Crítica de Teatro

Terror didáctico o mala conciencia

Representación de 'Troyanas', ayer, en el Teatro Cervantes.

Representación de 'Troyanas', ayer, en el Teatro Cervantes. / javier albiñana

La tentación de recurrir a la tragedia griega para hablar desde la escena sobre los desastres del presente cunde con particular vigor como escuela sensible del teatro español contemporáneo, todavía, muy a pesar de determinadas cimas recientes que habíamos creído insuperables. Podemos enumerar diversas razones en relación a esta tendencia, desde el caché (no es lo mismo arreglarse para ir al teatro a ver un clasicazo que la última ocurrencia de vaya usted a saber qué autor moderno) hasta las ocasiones de lucimiento para los elencos; pero tampoco hay que desestimar la evidencia de que Eurípides explica determinados aspectos del ser humano, con una solvencia únicamente superada por Shakespeare, que resuenan con especial eficacia en el ecosistema que ofrece un teatro. Así, el mayor impacto que deja el montaje de Troyanas visto anoche es la precisión quirúrgica con la que la tragedia expone sentimientos como el dolor ante la pérdida, la ira y la venganza. Esto ya venía de fábrica, digamos, gracias a Eurípides, quien tampoco presta demasiada atención a la catarsis (ya había llovido un poquito desde Esquilo) y, en lugar de procurar la sanación del público, se conforma con ofrecerle un espejo. Luego, semejante estrategia queda debidamente expuesta en un contexto concreto como es la guerra. Y si a Eurípides le pudo apetecer en su momento tocarle las narices a sus paisanos, en el espectáculo de Carme Portaceli es el contexto el que termina invadiéndolo todo, con una apelación constante a las masacres que a diario se ven en televisión, proyecciones incluidas. Insisto: con toda la legitimidad.

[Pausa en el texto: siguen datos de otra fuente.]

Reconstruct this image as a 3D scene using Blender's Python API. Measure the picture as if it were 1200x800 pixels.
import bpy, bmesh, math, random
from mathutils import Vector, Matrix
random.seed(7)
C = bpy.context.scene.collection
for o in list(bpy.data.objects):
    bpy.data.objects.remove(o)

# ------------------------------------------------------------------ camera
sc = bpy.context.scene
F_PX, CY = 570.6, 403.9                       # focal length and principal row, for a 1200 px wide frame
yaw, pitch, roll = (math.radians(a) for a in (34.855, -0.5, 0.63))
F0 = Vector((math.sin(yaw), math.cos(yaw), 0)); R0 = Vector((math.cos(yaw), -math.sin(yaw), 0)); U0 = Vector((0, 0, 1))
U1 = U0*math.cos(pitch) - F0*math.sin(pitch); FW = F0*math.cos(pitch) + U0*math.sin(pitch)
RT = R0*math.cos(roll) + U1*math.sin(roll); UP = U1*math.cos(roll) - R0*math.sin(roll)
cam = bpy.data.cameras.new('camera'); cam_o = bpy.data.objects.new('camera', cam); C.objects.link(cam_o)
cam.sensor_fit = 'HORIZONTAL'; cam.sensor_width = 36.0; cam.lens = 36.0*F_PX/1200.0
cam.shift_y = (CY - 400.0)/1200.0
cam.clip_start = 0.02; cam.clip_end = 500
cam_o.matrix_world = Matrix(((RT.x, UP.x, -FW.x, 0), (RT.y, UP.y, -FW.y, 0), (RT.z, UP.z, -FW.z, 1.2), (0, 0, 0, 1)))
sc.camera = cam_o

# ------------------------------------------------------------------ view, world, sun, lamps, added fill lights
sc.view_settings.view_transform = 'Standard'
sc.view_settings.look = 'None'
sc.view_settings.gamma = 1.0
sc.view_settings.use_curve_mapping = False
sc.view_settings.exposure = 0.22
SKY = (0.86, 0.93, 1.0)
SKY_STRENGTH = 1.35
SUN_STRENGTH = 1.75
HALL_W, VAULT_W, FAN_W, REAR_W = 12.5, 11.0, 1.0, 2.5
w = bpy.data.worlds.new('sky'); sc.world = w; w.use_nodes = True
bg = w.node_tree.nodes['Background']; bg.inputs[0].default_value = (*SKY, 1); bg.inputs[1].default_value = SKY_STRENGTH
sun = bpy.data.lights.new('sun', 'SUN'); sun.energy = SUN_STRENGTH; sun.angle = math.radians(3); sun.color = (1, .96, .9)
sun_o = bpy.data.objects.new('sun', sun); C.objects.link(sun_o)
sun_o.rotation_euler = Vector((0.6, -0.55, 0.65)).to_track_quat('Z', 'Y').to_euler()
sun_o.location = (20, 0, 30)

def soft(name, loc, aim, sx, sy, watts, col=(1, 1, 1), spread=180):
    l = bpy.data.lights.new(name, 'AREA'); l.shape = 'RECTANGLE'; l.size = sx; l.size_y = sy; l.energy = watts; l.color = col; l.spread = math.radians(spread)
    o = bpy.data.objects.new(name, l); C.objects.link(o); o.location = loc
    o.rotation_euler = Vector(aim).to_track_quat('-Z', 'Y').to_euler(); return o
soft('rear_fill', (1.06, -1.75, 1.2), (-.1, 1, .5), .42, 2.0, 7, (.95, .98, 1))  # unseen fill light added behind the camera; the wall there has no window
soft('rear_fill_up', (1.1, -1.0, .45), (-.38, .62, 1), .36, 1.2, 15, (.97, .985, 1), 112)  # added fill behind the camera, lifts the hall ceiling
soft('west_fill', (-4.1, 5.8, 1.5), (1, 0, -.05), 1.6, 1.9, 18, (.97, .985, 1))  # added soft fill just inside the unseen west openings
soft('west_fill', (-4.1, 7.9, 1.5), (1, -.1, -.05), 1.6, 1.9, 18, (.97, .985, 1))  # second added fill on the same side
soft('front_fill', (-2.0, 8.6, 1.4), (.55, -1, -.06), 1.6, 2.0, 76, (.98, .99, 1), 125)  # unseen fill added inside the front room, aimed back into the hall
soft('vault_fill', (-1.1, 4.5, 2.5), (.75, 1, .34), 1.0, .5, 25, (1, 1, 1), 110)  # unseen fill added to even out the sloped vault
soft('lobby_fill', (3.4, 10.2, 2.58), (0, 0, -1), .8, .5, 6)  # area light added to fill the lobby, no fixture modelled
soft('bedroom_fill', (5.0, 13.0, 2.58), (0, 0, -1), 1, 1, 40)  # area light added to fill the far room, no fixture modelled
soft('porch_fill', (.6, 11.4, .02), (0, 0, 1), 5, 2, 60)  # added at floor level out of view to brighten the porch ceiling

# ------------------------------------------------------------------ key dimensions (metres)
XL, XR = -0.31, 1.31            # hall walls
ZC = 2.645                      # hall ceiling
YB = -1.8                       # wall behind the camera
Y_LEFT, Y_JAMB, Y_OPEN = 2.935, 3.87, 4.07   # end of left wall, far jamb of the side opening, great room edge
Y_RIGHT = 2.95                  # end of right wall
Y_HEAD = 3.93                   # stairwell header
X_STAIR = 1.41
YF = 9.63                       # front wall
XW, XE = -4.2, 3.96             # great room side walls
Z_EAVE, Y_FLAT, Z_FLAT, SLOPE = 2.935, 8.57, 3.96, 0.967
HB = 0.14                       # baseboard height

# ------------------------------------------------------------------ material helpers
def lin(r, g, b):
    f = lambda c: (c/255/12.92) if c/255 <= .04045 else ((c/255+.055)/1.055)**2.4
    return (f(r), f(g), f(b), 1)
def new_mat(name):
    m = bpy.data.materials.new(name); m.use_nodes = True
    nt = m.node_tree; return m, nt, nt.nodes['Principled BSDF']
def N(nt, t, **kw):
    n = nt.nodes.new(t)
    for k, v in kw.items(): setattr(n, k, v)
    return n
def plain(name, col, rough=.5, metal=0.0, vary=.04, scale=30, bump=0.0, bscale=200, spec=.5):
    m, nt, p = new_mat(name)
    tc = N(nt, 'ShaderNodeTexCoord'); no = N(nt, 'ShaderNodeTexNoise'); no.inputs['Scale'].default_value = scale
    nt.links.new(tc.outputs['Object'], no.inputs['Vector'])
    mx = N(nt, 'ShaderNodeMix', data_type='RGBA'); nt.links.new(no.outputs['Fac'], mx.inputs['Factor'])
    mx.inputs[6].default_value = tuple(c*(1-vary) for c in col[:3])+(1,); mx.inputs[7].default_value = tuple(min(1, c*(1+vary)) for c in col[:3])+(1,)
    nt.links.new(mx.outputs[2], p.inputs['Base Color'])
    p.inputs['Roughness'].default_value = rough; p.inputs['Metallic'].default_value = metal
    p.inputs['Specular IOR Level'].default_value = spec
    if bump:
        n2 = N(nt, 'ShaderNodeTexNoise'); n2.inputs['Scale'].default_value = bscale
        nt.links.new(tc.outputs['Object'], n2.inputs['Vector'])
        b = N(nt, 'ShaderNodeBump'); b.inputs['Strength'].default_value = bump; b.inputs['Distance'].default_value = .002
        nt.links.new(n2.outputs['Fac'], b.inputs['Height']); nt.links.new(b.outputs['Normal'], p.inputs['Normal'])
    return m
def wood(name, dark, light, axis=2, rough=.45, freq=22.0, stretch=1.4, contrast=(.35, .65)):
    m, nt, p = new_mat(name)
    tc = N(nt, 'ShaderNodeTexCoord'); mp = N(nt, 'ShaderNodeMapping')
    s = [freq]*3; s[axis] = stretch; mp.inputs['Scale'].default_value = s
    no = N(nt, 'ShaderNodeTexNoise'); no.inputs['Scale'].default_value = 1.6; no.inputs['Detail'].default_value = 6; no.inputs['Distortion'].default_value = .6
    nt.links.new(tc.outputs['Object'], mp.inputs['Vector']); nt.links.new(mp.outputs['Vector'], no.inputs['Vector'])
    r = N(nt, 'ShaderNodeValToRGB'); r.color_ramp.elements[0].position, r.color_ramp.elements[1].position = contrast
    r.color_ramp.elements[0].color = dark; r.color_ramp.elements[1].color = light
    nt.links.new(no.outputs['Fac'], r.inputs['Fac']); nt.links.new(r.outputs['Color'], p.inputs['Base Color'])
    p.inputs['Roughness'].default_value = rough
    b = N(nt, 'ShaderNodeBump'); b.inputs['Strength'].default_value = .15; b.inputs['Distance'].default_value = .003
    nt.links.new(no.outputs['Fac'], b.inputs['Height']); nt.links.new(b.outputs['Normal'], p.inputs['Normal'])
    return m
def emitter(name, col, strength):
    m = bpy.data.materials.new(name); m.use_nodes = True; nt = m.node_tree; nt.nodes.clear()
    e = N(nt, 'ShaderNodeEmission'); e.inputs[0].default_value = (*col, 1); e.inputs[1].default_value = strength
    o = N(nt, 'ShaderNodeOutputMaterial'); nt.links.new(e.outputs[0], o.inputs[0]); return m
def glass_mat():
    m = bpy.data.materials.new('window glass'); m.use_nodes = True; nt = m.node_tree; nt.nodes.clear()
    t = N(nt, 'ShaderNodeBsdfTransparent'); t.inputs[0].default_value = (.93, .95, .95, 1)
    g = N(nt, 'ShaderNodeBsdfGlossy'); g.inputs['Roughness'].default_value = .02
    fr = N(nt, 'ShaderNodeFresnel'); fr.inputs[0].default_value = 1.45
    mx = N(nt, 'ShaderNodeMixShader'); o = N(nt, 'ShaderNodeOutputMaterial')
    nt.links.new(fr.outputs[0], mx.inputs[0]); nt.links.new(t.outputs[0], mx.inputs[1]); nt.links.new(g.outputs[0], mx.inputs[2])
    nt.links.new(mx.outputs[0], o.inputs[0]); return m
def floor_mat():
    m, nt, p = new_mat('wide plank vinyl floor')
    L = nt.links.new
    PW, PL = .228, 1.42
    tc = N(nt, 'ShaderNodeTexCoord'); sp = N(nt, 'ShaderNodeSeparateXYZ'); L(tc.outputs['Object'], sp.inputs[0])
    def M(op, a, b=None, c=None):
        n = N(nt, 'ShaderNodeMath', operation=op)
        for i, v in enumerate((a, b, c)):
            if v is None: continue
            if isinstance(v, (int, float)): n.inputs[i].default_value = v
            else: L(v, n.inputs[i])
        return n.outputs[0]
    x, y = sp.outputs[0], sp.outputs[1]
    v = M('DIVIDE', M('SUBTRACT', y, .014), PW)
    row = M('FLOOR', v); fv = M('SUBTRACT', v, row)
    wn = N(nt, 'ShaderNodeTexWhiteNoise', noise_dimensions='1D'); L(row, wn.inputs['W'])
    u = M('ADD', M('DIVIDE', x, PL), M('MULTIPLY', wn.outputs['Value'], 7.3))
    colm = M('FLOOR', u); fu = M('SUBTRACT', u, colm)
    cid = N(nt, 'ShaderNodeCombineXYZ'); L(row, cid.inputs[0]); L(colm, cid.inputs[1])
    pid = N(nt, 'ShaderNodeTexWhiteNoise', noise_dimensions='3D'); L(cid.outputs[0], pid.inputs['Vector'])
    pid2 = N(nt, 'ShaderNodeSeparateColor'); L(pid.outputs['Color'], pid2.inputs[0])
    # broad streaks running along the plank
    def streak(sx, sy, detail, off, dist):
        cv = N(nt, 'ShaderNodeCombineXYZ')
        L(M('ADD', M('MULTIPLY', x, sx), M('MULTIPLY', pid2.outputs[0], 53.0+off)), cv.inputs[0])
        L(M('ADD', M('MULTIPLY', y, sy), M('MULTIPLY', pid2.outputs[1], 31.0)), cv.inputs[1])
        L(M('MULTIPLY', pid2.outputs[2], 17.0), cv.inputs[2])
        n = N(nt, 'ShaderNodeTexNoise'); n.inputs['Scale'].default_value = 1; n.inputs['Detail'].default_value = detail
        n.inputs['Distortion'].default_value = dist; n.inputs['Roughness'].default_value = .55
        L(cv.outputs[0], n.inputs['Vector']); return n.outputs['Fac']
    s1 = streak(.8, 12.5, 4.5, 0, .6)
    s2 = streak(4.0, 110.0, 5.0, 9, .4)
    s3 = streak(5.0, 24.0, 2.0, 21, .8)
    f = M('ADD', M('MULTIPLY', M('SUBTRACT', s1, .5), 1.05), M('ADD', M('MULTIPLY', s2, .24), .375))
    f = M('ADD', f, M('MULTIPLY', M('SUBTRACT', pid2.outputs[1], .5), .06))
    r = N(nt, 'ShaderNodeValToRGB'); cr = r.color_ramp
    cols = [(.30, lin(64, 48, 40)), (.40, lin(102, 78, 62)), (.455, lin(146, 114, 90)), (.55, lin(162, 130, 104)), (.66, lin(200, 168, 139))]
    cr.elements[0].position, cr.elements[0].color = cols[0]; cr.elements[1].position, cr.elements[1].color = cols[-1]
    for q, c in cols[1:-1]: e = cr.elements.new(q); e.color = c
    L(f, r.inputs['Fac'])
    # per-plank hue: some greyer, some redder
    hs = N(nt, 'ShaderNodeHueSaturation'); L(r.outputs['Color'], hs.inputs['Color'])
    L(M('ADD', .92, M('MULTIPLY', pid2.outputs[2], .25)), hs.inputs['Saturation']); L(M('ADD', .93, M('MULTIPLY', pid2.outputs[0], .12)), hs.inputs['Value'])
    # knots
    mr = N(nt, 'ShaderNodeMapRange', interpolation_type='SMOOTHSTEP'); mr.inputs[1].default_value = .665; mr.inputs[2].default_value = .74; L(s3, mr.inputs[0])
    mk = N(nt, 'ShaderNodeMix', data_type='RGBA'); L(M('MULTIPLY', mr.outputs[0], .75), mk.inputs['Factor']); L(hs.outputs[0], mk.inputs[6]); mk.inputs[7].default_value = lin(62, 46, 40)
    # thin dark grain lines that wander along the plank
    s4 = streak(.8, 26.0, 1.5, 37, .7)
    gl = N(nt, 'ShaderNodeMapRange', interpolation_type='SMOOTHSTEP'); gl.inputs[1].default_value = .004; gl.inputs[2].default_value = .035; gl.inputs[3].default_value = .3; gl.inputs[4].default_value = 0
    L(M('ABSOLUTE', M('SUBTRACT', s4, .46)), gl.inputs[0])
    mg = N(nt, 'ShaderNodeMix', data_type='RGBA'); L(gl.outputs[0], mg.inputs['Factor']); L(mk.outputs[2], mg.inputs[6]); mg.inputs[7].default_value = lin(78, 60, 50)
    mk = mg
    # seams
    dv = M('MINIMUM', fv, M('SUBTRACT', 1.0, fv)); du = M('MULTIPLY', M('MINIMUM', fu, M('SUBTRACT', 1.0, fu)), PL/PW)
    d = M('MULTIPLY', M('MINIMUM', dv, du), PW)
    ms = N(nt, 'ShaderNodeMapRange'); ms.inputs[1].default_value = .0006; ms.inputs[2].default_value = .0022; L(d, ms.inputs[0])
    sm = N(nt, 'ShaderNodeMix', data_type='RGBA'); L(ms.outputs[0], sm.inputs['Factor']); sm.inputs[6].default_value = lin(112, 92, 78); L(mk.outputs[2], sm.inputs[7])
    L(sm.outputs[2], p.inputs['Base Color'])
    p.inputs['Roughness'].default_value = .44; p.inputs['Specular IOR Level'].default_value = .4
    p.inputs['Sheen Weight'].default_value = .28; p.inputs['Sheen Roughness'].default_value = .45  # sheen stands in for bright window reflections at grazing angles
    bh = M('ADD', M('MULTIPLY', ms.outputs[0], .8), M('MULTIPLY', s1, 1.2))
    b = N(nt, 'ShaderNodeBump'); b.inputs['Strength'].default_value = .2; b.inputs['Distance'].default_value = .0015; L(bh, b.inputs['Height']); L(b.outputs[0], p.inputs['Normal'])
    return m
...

Hay que decir que el montaje es magnífico, en su resolución estética, su factura y sus no pocos hallazgos. El reparto, aunque un tanto desigual, es equilibrado y aprovecha a fondo el material humano disponible para significar en conjunto. La ambientación abstracta juega a favor de la intención contextual, con más acierto del que hubiera aportado una traslación directa de los acontecimientos a la guerra de Siria. Ciertos elementos (la aparición del niño, el tono sacro de la música, el fantasma de Políxena) aportan una calidad melodramática que no erosiona las intenciones y se insertan bien en la arquitectura trágica. Hay un notable trabajo físico, especialmente esmerado al principio, con coreografías soberbias, que finalmente parecen quedarse a medio camino y del que un servidor esperaba un desarrollo más valiente. La escenografía de Paco Azorín, con su enorme T inclinada, es evocadora y aporta el aire necesario, pero igualmente da la impresión de que asistimos a una potencial verticalidad finalmente desaprovechada. Todo se expresa así en una poética que a veces no termina de cocinarse del todo y que podría haber dado más de sí, aunque resulta magistral la manera en que la iluminación, fértil y estupenda, acude a completar no pocos huecos.

Precisamente, hay en la iluminación y las proyecciones una querencia brechtiana que encuentra su más feliz correlato en la versión de Alberto Conejero. Sin embargo, los efectos en su recreación del original de Eurípides llegan a ser dispares. Es en los diálogos y réplicas donde Conejero, asesorado por Margarita Borja, hace decir a Eurípides, sabiamente, con la mayor elocuencia, certero y brillante en cada palabra y cada licencia. Aquí, la exposición didáctica del terror es absoluta y redonda, con todos los matices y todas las consecuencias. Sin embargo, un servidor habría prescindido de los insertos dirigidos directamente al público, más orientados a la excitación de una mala conciencia (ésa que puede sacudirse con una inscripción a una ONG) que a esa meridiana pedagogía de la catástrofe humana. Un mayor coraje brechtiano habría venido de perlas. Aquí sí.